Writing online has provided a way to memorialize some very meaningful and difficult seasons of our life. It has also highlighted God’s faithfulness. 

I’ve shared a lot about military life, about my continued reluctance AND obedience to homeschool our kids, my faith in God and his faithfulness towards me despite my short-comings, and even just some good habits I’ve hoped to implement into our home. Having a record of walking through these valleys and upon these mountains has become a sort of holy remembrance for me.

 

It’s easy to compare the online writing, photographs, and aesthetic of others to yours, but you must stay true to who you are and why you write.

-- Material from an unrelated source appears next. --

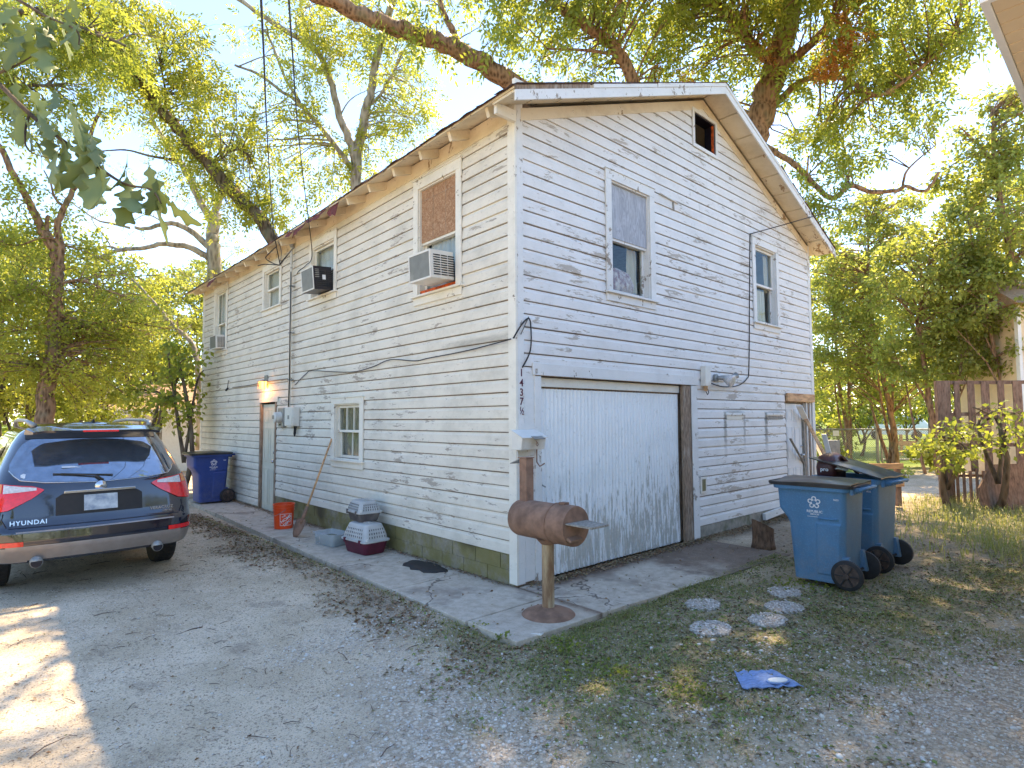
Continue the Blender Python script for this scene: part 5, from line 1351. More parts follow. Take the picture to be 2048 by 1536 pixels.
# spoiler lip and brake light
MB().loft([[(-.66 + .0, .40, 1.655), (-.60, .28 + .0, 1.625), (-.60, .30, 1.600), (-.66, .50, 1.60)]] + [[(x, .40 - .02, 1.685), (x, .235 + .05 * abs(x), 1.640), (x, .25 + .05 * abs(x), 1.615), (x, .52, 1.60)] for x in (-.5, -.25, 0, .25, .5)] + [[(.66, .40, 1.655), (.60, .28, 1.625), (.60, .30, 1.600), (.66, .50, 1.60)]]).build('spoiler', 'car_paint', car, smooth=True, auto=50)
MB().box(-.17, .17, .228, .25, 1.622, 1.642).build('brake_light', 'lamp_red', car, bevel=.004)
for sg in (-1, 1):
    T = lambda P: lerp(P)
    tl = patch('taillight', 'lamp_red', sg * .50, sg * 1.32, T([(0, 1.055), (.10, 1.09), (.5, 1.125), (1, 1.14)]), T([(0, 1.045), (.1, .98), (.35, .87), (.7, .835), (1, .845)]), .012, 26, 5)
    patch('clear_lens', 'lamp_clear', sg * .56, sg * .83, T([(0, 1.075), (1, 1.112)]), T([(0, 1.05), (1, 1.03)]), .017, 10, 2, tl)
    patch('amber_lens', 'lamp_amber', sg * .845, sg * 1.12, T([(0, 1.117), (1, 1.125)]), T([(0, 1.036), (1, 1.04)]), .017, 10, 2, tl)
    patch('reflector', 'lamp_red', sg * .66, sg * 1.0, lambda u: .575, lambda u: .53, .014, 12, 2)
    rail = [(sg * .56, .66, 1.69), (sg * .60, .78, 1.725), (sg * .61, 1.05, 1.745), (sg * .61, 2.1, 1.755), (sg * .59, 2.75, 1.735), (sg * .57, 2.9, 1.67)]
    MB().tube(rail, [.03, .024, .02, .02, .022, .03], 8).build('roof_rail', 'grey_metal', car, smooth=True)
    MB().tube([(sg * .55, .14, .375), (sg * .55, .02, .365)], [.050, .056], 20).build('exhaust_tip', 'grey_metal', car, smooth=True)
    e_ = MB().tube([(sg * .55, .019, .365), (sg * .55, .023, .365)], .048, 20).build('exhaust_bore', 'ac_dark', car)
    patch('side_window', 'car_glass', sg * 1.45, sg * 3.4, lambda u: 1.54 - .25 * max(0, u - .8), lambda u: 1.12, .004, 12, 6)
    patch('bumper_corner', 'car_cladding', sg * .62, sg * 1.55, lambda u: .52, lambda u: .37, .008, 14, 4)
    for yw in YW:
        wheel = MB().tube([(sg * .70, yw, .355), (sg * .715, yw, .355), (sg * .74, yw, .355), (sg * .90, yw, .355), (sg * .925, yw, .355), (sg * .94, yw, .355)], [.28, .34, .355, .355, .34, .28], 36).build('wheel', 'rubber', car, smooth=True, auto=40)
        MB().tube([(sg * .935, yw, .355), (sg * .945, yw, .355)], .235, 24).build('rim', 'grey_metal', wheel)
        tr = MB()
        for k in range(44):
            a = 2 * math.pi * k / 44
            for q, xx in enumerate((.735, .79, .845)):
                aa = a + .04 * q
                tr.beam((sg * xx, yw + .357 * math.cos(aa), .355 + .357 * math.sin(aa)), (sg * (xx + .045), yw + .357 * math.cos(aa + .05), .355 + .357 * math.sin(aa + .05)), .026, .010, (0, math.cos(aa), math.sin(aa)))
        tr.build('tread', 'rubber', wheel, kind='stuff')
patch('bumper', 'car_cladding', -.80, .80, lerp([(0, .62), (.1, .56), (.5, .535), (.9, .56), (1, .62)]) if False else (lambda u: .53), lambda u: .385, .010, 24, 6)
patch('bumper_step', 'car_cladding', -.72, .72, lambda u: .668, lambda u: .655, .012, 20, 1)
patch('tailgate_seam', 'ac_dark', -.78, .78, lambda u: .706, lambda u: .698, .004, 20, 1)
for sg in (-1, 1):
    pts = [cpt(sg * .80, .71, .002), cpt(sg * .84, .78, .002), cpt(sg * .83, .84, .002)]
    MB().tube(pts, .004, 5).build('tailgate_gap', 'ac_dark', car)
car.scale = (.94, 1.0, 1.0)
# plate recess
rec = patch('plate_recess', 'cable', -.40, .40, lerp([(0, .90), (.12, .965), (1, .965)]) if False else lerp([(0, .96), (.1, 1.015), (.9, 1.015), (1, .96)]), lerp([(0, .79), (1, .79)]), .003, 16, 3)
MB().beam(cpt(-.33, 1.015, .02), cpt(.33, 1.015, .02), .022, .028).build('plate_garnish', 'chrome', car, bevel=.004)
MB().hexa([(-.155, yr(.84) - .018, .82), (.155, yr(.84) - .018, .82), (.155, yr(.84) - .012, .82), (-.155, yr(.84) - .012, .82), (-.155, yr(.975) - .010, .975), (.155, yr(.975) - .010, .975), (.155, yr(.975) - .004, .975), (-.155, yr(.975) - .004, .975)]).build('license_plate', 'plate', rec)
MB().tube([(0, yr(1.06) - .012, 1.055), (0, yr(1.06) + .01, 1.055)], [.055, .06], 24).build('badge', 'chrome', car, smooth=True)
text('HYUNDAI', .062, 'chrome', car, (-.62, yr(.745) + .035, .745), (.985, -.12, 0), (0, .2, 1), name='badge_lettering', spacing=1.15, extrude=.003)
text('VERACRUZ', .046, 'chrome', car, (.60, yr(.775) + .032, .775), (.985, .12, 0), (0, .2, 1), name='badge_lettering', spacing=1.1, extrude=.003)
text('LIMITED', .026, 'chrome', car, (.66, yr(.74) + .040, .738), (.985, .12, 0), (0, .2, 1), name='badge_lettering', spacing=1.1, extrude=.003)
# wiper
wp = [cpt(.02, 1.11, .02), cpt(-.05, 1.17, .03), cpt(-.35, 1.20, .03)]
MB().tube(wp, [.018, .010, .005], 8).build('wiper', 'black_plastic', car, smooth=True)
MB().beam(cpt(-.42, 1.20, .022), cpt(.12, 1.165, .022), .014, .010).build('wiper_blade', 'black_plastic', car)
st_ = MB(); q0 = cpt(-.66, 1.19, .0075); st_.lathe([(.001, 0), (.03, .0)], 7, (0, 0, 0), False, False)
o = st_.build('window_sticker', 'white_print', car); o.location = q0; o.rotation_euler = (R(48), 0, 0)
o = MB().box(-.10, .10, -.0, .001, -.012, .012).build('window_lettering', 'white_print', car); o.location = cpt(-.24, 1.26, .0075); o.rotation_euler = (R(-48) + R(90) - R(90), 0, 0)
MB().tube([(-.0, .75, 1.725), (-.0, .73, 1.76)], [.022, .008], 8).build('antenna', 'black_plastic', car)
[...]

It can be super easy to look at others’ websites and see just how perfect their photographs are, how pithy their writing is, how cleverly they weave together their stories, and hold these comparisons up close to your work and feel inadequate. The fact is, I have to remind myself that I am usually not writing or posting for anyone other than me and my family and posterity. There will always be someone who does it bigger and better. I say, better to be out there trying even if what you share isn’t perfect. Just be yourself.

 

Online publishing tools and trends have come and gone, but you have to do what feels right to you. 

I’m pretty sure, no one really is “blogging” anymore. With the rise in popularity of Instagram and other forms of social media, the long form isn’t as popular as it used to be. Again, I find the “just be yourself” advice to be appropriate. I have a love/hate relationship with Facebook. I use Instagram but keep it set to private. I have never gotten into Twitter or SnapChat and probably ten other platforms that the kids these days use. For me, posting in this space feels right. It isn’t for everyone and that’s okay.

 

Going long periods of time without deep thought, reflection, and writing can leave you feeling lost. 

This is true as I have found it difficult over the past several months to find my voice online as I continue to grow, change, and as life’s seasons continue to bring new challenges and opportunities. What I do know to be true is that I can feel lost and tired and all out of sorts, but when I sit down at my keyboard and let my fingers do the talking–to deliver what is lodged in my mind and heart–there is part of me that just comes back to life and feels a lightness return to my soul.

 

For those family, friends, and even strangers who have visited this space over the past decade I say, thanks for reading, commenting, and being part of this story of our lives that God is writing for me and our family. I look forward to continuing on as he continues filling chapters as we learn and grow and walk out our faith.